Ak Parti dün akşam saatlerinde yaşanan istifalarla bir kez daha kendini tartışmaya açtı.
Seçim sürecinin üzerinden 2 sene geçmeden 4. kez ilçe başkanlarının istifa etmesi elbette tartışma konusu olur.
Kaldı ki Engin Vural’ın ilk yönetim kurulu içinde il başkanı Gürhan Albayrak’ın isteği ile yakın geçmişte yine bazı istifalar olmuş, Odunpazarı cephesinde sular pek durulmamıştı.
Tartışma konularından birisi de her iki ilçe başkanının neden istifa ettiği sorusu?
Onlar kendi isteğimizle dese bile hepimiz bunun kendi istekleriyle olmadığını biliyoruz.
Zaten istifa etmeyi akıllarından geçiriyor olsalardı aynı gün içinde TV programına çıkıp, ilçe başkanlığı tarafından tertip edilen etkinliklere katılmazlardı.

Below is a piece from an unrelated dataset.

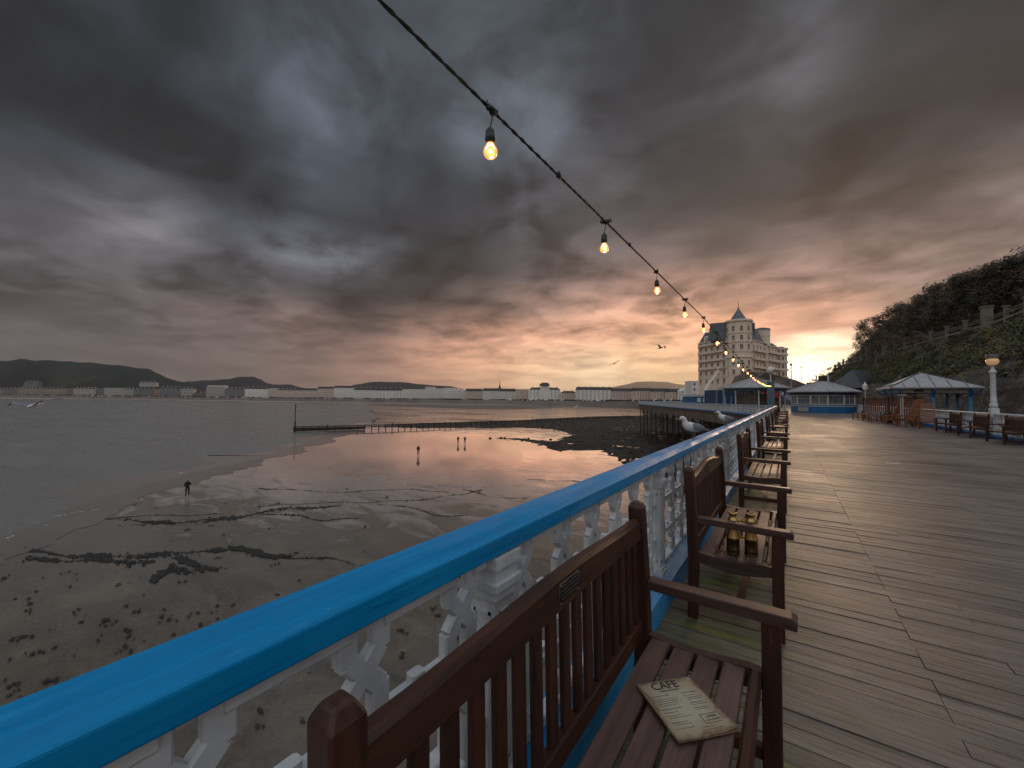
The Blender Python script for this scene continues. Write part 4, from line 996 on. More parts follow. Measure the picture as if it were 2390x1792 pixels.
# ================================================================== PEOPLE ON THE SAND
def person(px, py, h, label, coat, legs, face, stride=.12, arm=(0, 0)):
    foot_ = G(px, py, SAND); s = h/1.75
    V = [(0,0,.95),(0,0,1.12),(0,0,1.38),(0,0,1.48),(0,.01,1.58),(0,.015,1.70),                        # pelvis..head top 0-5
         (.10,0,.92),(.11,stride*.5,.50),(.12,stride,.08),(.12,stride+.14,.04),
         (-.10,0,.92),(-.11,-stride*.3,.50),(-.12,-stride*.9,.09),(-.12,-stride*.9+.14,.04),
         (.19,0,1.40),(.25,-.03,1.14),(.20+arm[0],.10+arm[1],.98+arm[1]*1.5),(-.19,0,1.40),(-.25,-.03,1.14),(-.20,.12,.98)]
    E = [(0,1),(1,2),(2,3),(3,4),(4,5),(0,6),(6,7),(7,8),(8,9),(0,10),(10,11),(11,12),(12,13),(2,14),(14,15),(15,16),(2,17),(17,18),(18,19)]
    rad = [.15,.15,.16,.065,.105,.09,.10,.075,.055,.045,.10,.075,.055,.045,.075,.06,.045,.075,.06,.045]
    me = bpy.data.meshes.new('person'); me.from_pydata([tuple(c*s for c in v) for v in V], E, [])
    o = bpy.data.objects.new('person', me); col.objects.link(o); o.location = (foot_.x, foot_.y, SAND+.02); o.rotation_euler = (0, 0, face)
    sk = o.modifiers.new('skin', 'SKIN')
    for i, r_ in enumerate(rad): me.skin_vertices[0].data[i].radius = (r_*s, r_*s*(.75 if i < 3 else 1))
    me.skin_vertices[0].data[0].use_root = True
    o.modifiers.new('sub', 'SUBSURF').levels = 1; o.modifiers['sub'].render_levels = 2
    m = Mat('clothing'); pos = m.n('ShaderNodeSeparateXYZ'); m.l(m.tc.outputs['Object'], pos.inputs[0])
    m.set(m.ramp(m.math('DIVIDE', pos.outputs[2], 1.8*s), [(0, (.02,)*3), (.045, (.02,)*3), (.05, legs), (.50, legs), (.52, coat), (.835, coat), (.84, (.3, .17, .12)), (.90, (.3, .17, .12)), (.91, (.02, .015, .01))], 'CONSTANT'), .8)
    me.materials.append(m.m); tag(o, label, 'person', 'people walking on the beach'); return o
person(437, 1158, 1.68, 'person in black standing with one arm raised on the wet sand near the water edge', (.008,.009,.014), (.007,.007,.009), YAW+.6, .12, (-.1, .2))
person(976, 1064, 1.85, 'lone person in a dark coat and light trousers walking on the shining sand', (.012,.012,.014), (.10,.08,.07), YAW, .05)
person(1069, 1036, 1.70, 'person on the left of the pair strolling by the water, dark coat', (.02,.018,.018), (.12,.10,.09), YAW+.3, .10)
person(1085, 1036, 1.68, 'person on the right of the pair strolling by the water, brown coat', (.03,.022,.018), (.13,.10,.09), YAW-.3, .08)
# ================================================================== PIER SUBSTRUCTURE
def neck_beams():
    t = empty('pier_substructure', (-20, 90, 0)); tag(t, 'rusty iron piles and deep girders carrying the bend of the pier', 'pier legs')
    o3 = Vector((-20, 90, 0)); g = MB(); A = [Vector((-7.8, 57.6, 0)), Vector((-37.2, 122.3, 0))]; d = (A[1]-A[0]).normalized(); s = Vector((d.y, -d.x, 0))
    for off in (.25, 4.5, 9.0, 14):
        g.bar(A[0]+s*off-o3+Vector((0, 0, -.85)), A[1]+s*off-o3+Vector((0, 0, -.85)), .3, 1.1)
    a2 = Vector((-.85, 42.2, 0)); dd = (A[0]-a2).normalized(); g.bar(a2-o3+Vector((.3, 0, -.85)), A[0]-o3+Vector((.3, 0, -.85)), .3, 1.1)
    dd2 = (Vector((-22, 130, 0)) - A[1]).normalized(); g.bar(A[1]-o3+Vector((0, .2, -.85)), Vector((-22, 129.8, -.85))-o3, .3, 1.1)
    g.build('girder', simple('weathered timber girder', (.13, .095, .07), .8, var=.5, scale=.7), t)
    L_ = (A[1]-A[0]).length; n = 11
    br = MB()
    for i in range(n+1):
        p = A[0]+d*(L_*i/n)
        for off in (.5, 7, 14):
            q = p + s*off - o3
            if i in (1, 2) and off > 6: continue
            mb = MB(); mb.lathe([(.17, SAND-.2), (.17, -8.0), (.12, -7.8), (.12, -1.5), (.17, -1.4)], 8); k = mb.build('pile', M['iron_rust'], t); k.location = (q.x, q.y, 0)
        for (z0, z1) in ((-1.6, -6.5), (-6.5, -1.6)):
            br.bar(p+s*.5-o3+Vector((0, 0, z0)), p+s*10-o3+Vector((0, 0, z1)), .05, .05)
        if i < n:
            q = A[0]+d*(L_*(i+1)/n)
            br.bar(p+s*.5-o3+Vector((0, 0, -6.4)), q+s*.5-o3+Vector((0, 0, -6.4)), .05, .06)
            if i % 2: br.bar(p+s*.5-o3+Vector((0, 0, -1.6)), q+s*.5-o3+Vector((0, 0, -6.4)), .04, .04)
    br.build('cross_bracing', M['iron_rust'], t)
    for yy in range(0, 45, 7):
        for xx in (-.7, 3, 6.8):
            mb = MB(); mb.lathe([(.16, SAND-.2), (.16, -.5)], 8); k = mb.build('pile', M['iron_rust'], t); k.location = (xx-o3.x, yy-o3.y, 0)
    g = MB()
    for xx in (-.7, 3, 6.8): g.box(xx-.15-o3.x, xx+.15-o3.x, -4-90, 43-90, -1.1, -.32)
    g.build('girder', M['dark_wood'], t)
neck_beams()

# ================================================================== GROYNE
gp = [G(688, 1007, SAND), G(900, 1000.5, SAND), G(1100, 993, SAND), G(1300, 986, SAND), G(1480, 978, SAND)]
t = empty('groyne', (gp[0].x, gp[0].y, SAND)); tag(t, 'long low timber groyne crossing the wet beach toward the pier', 'groyne'); o3 = gp[0].copy()
M['groyne'] = simple('wet dark timber', (.022, .016, .012), .6, var=.5, scale=1.5)
mb = MB()
for a, b in zip(gp, gp[1:]): mb.bar(a-o3+Vector((0, 0, 1.30)), b-o3+Vector((0, 0, 1.30)), .28, .28)
mb.build('top_rail', M['groyne'], t)
mb = MB(); mb.bar(gp[0]-o3+Vector((0, 0, .55)), gp[0].lerp(gp[1], .75)-o3+Vector((0, 0, .55)), .12, .9); mb.build('boarding', M['groyne'], t)
tot = sum((b-a).length for a, b in zip(gp, gp[1:])); acc = 0; k = 0
for a, b in zip(gp, gp[1:]):
    n = int((b-a).length/2.1)
    for i in range(n):
        p = a.lerp(b, i/n)-o3; mb = MB(); h = 1.38 + (.35 if k % 9 == 4 else 0) + rnd.uniform(-.05, .1)
        mb.box(-.11, .11, -.11, .11, -.3, h); q = mb.build('groyne_post', M['groyne'], t); q.location = p; k += 1
bp = P(688, 1007, (gp[0]-CAM).dot(fw)); Dg = (gp[0]-CAM).dot(fw); hpx = Dg/F0
t = empty('beacon_post', (gp[0].x, gp[0].y, SAND)); tag(t, 'tall dark marker post standing in the water at the end of the groyne', 'marker post')
mb = MB(); mb.box(-.3, .3, -.3, .3, -.3, 12*hpx); mb.build('base', M['groyne'], t)
mb = MB(); mb.tube([(0, 0, 10*hpx), (0, 0, 25*hpx)], .22, 8); mb.tube([(0, 0, 25*hpx), (.1, 0, 60*hpx)], .12, 8); mb.build('pole', M['groyne'], t)
mb = MB(); mb.lathe([(.05, 0), (.22, .05), (.22, .35), (.05, .45)], 10, (.1, 0, 60*hpx)); mb.build('top_mark', M['groyne'], t)

# slipway / pale outfall on the far sand
a = G(1341, 950.5, SAND+.2); b = G(1364, 939.5, SAND+.2); mb = MB(); mb.bar((0, 0, .3), b-a+Vector((0, 0, .3)), 1.6, .5); o = mb.build('slipway', M['white']); o.location = a
tag(o, 'pale concrete slipway running down the far sand toward the groyne', 'slipway')

# ================================================================== PAVILIONS ON THE PIER
def ngon(r, n, rot=0): return [(r*math.cos(rot+2*math.pi*k/n), r*math.sin(rot+2*math.pi*k/n)) for k in range(n)]
def cone_roof(re, ze, rtop, ztop, n, sub=2, rot=0, soffit=.12):
    mb = MB(); pe = ngon(re, n, rot); pt = ngon(rtop, n, rot)
    vs = [(x, y, ze) for x, y in pe] + [(x, y, ztop) for x, y in pt] + [(x, y, ze-soffit) for x, y in pe] + [(x*.9, y*.9, ze-soffit) for x, y in pe]
    fs = [(k, (k+1) % n, n+(k+1) % n, n+k) for k in range(n)] + [tuple(range(n, 2*n))] + [(2*n+k, 2*n+(k+1) % n, (k+1) % n, k) for k in range(n)] + [tuple(reversed(range(2*n, 3*n)))]
    mb.add(vs, fs)
    # standing seams
    sm = MB()
    for k in range(n):
        a = Vector((*pe[k], ze)); b = Vector((*pe[(k+1) % n], ze)); c = Vector((*pt[k], ztop)); d = Vector((*pt[(k+1) % n], ztop))
        for j in range(sub):
            f = j/sub; sm.bar(a.lerp(b, f)+Vector((0, 0, .02)), c.lerp(d, f)+Vector((0, 0, .02)), .07 if j == 0 else .045, .06)
    return mb, sm
# --- ticket kiosk with the blue base
t = empty('kiosk', (3.7, 66.6, 0)); tag(t, 'round white kiosk with a blue base and a grey ribbed conical roof', 'kiosk')
n = 12; r = 3.35
mb = MB(); pr = ngon(r+.08, n, .1); mb.prism(pr, 0, .82); mb.build('base', M['blue_paint'], t)
mb = MB(); mb.prism(ngon(r+.14, n, .1), .82, .90); mb.build('sill', M['white'], t)
mb = MB(); mb.prism(ngon(r, n, .1), .90, 1.05); mb.prism(ngon(r, n, .1), 2.25, 2.62); mb.build('wall', M['blue_grey'], t)
mb = MB(); mb.prism(ngon(r-.35, n, .1), 1.05, 2.25); mb.build('interior', simple('kiosk blinds', (.22, .22, .20), .6, var=.5, scale=1.2), t)
pr = ngon(r, n, .1)
for k in range(n):
    a = Vector((*pr[k], 0)); b = Vector((*pr[(k+1) % n], 0)); w = (b-a).length; d = (b-a)/w; ang = math.atan2(d.y, d.x)
    mb = MB(); mb.cbox((0, 0, 1.65), (.14, .14, 1.2)); o = mb.build('mullion', M['white'], t); o.location = a
    fr = MB(); fr.box(.07, w-.07, -.04, .04, 1.05, 1.12); fr.box(.07, w-.07, -.04, .04, 2.18, 2.25)
    if k % 2 == 0: fr.box(w/2-.03, w/2+.03, -.04, .04, 1.12, 2.18)
    if k % 3 == 1: fr.box(.07, w-.07, -.035, .035, 1.80, 1.85)
    f = fr.build('window', M['white'], t); f.location = a; f.rotation_euler = (0, 0, ang)
    g = MB(); g.box(.07, w-.07, -.012, .012, 1.12, 2.18); g.build('pane', M['shop_glass'], f)
for k, (a0, a1, z1) in enumerate(((7, 8, .74), (8.25, 8.75, .60))):
    pass
mb = MB(); a = Vector((*pr[7], 0)); b = Vector((*pr[8], 0)); d = (b-a).normalized(); nn = Vector((d.y, -d.x, 0))
for f0, f1, z0, z1 in ((.1, .9, .10, .72),): mb.bar(a.lerp(b, f0)+nn*.14+Vector((0, 0, .42)), a.lerp(b, f1)+nn*.14+Vector((0, 0, .42)), .04, .55)
mb.build('notice_board', M['cream_frame'], t)
rf, sm = cone_roof(4.1, 2.72, .55, 4.05, n, 2, .1); ro = rf.build('roof', M['zinc'], t, fix=True); sm.build('roof_seams', M['zinc'], ro)
mb = MB(); mb.lathe([(.42, 4.0), (.42, 4.75), (.30, 4.8)], 12); mb.build('vent', M['dark_wood'], ro)
mb = MB(); mb.lathe([(.09, 4.0), (.09, 4.85)], 8, (-.62, -.1, 0)); mb.lathe([(.09, 4.0), (.09, 4.85)], 8, (.62, .1, 0)); mb.build('flue', M['white'], ro)
mb = MB(); mb.prism(ngon(r+.42, n, .1), 2.45, 2.60); mb.build('fascia', M['blue_dark'], t)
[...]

Şundan emin olalım ki bu istifa değil bir görevden alma operasyonu…
Peki neden?
Şayet kimilerinin iddia ettiği gibi ilçeler üye hedef sayısını tutturamadı ise bu sadece ilçe başkanlarının kabahati mi?
Gerekçe buysa bu durumda il başkanı Albayrak’ın herhangi bir sorumluluğu yok mu?
Kaldı ki daha 2 yıl olmadan 4 kere başkan 5 kere yönetimi değişen ilçeler için bir hedef koymak ne kadar gerçekçi?
Gerekçe üye hedef sayısı değil ise perde arkasında her iki ilçe başkanının istifasını isteyecek kadar neler yaşandı?
2 genç ve bana göre Ak Parti ülke genelinde olağanüstü zorlanırken görev almayı kabul etmiş isim istifası istenecek kadar ne yapmış olabilir?
Bu zihniyetle Ak Parti kendini bu işe adayacak kaç kadro bulabilir? Teşkilatın partiye güvenini nasıl kazanır?
Partinin her biri Ankara ile çok yakın olan Milletvekilleri bu konudan haberdar mı? Onayları var mı? Akşamüstü baskını gibi ortaya çıkan bu durum içlerine sindi mi?
Bunları merak etmiyor değilim…
Velhasıl bu istifalar aslında bir süredir iyi gitmeyen ancak sürekli sümen altı edilen parti içindeki iletişimsiz, gruplaşma ve soğuk savaşları göz önüne çıkarttı.
Yekten inkar edilse bile Ak Parti içinde milletvekilleri eskisi kadar bir araya gelmiyor.
İl Başkanı Albayrak ve vekiller arasındaki iletişimin çok kuvvetli olmadığı hatta bazı ikili ilişkilerin çarşafa dolandığını çok iyi biliyoruz.
Yine il yönetiminde, meclis üyeleri içinde, partililer arasından partinin grup başkan vekiline yönelik ithamlar sıralanıyor ancak il yönetimi veya vekiller bu ithamlara karşı sessiz kalıyor.
Hatta il başkanının bizzat kendisine yönelik sosyal medya üstünden ortaya atılan iddialar var ve bunlar sessizliğin içinde saklı duruyor.
Partinin eskileri ayrı, küstürülenleri ayrı, gidişattan memnun olmayanları, yok sayılmak istenenleri ayrı olmak üzere kaç grup var sayamayız…
Görünen o ki Ak Parti seçim başarısızlığından sonra bunu değiştirmek için çaba harcamak istese bile bunu başaracak birlik ve bütünlükte değil.
Kolayca dağılıyor, kurumsallık zedeleniyor, ilişkiler ve iletişim mevsim normallerinin çok altında seyrediyor.
İşin kötüsü düzeltmek isteyen, onaralım diyen yok!
Niyetler iyi, kahkaha bol, espriler havada uçuşuyor ama profesyonellik yok.
Üstelik birine yükleneceğim diye günahı olmayanları suçlayarak kızdırmakta çok mahir olanlar var.
Sonra parti içi sorunlu, sıkıntılı, yönetilemiyor.
O zaman Emre istifa, Engin istifa, Muhammed İstifa…
Sonra?
Hele birileri atansın, göreve başlasın, üzerinden 1 sene falan geçsin.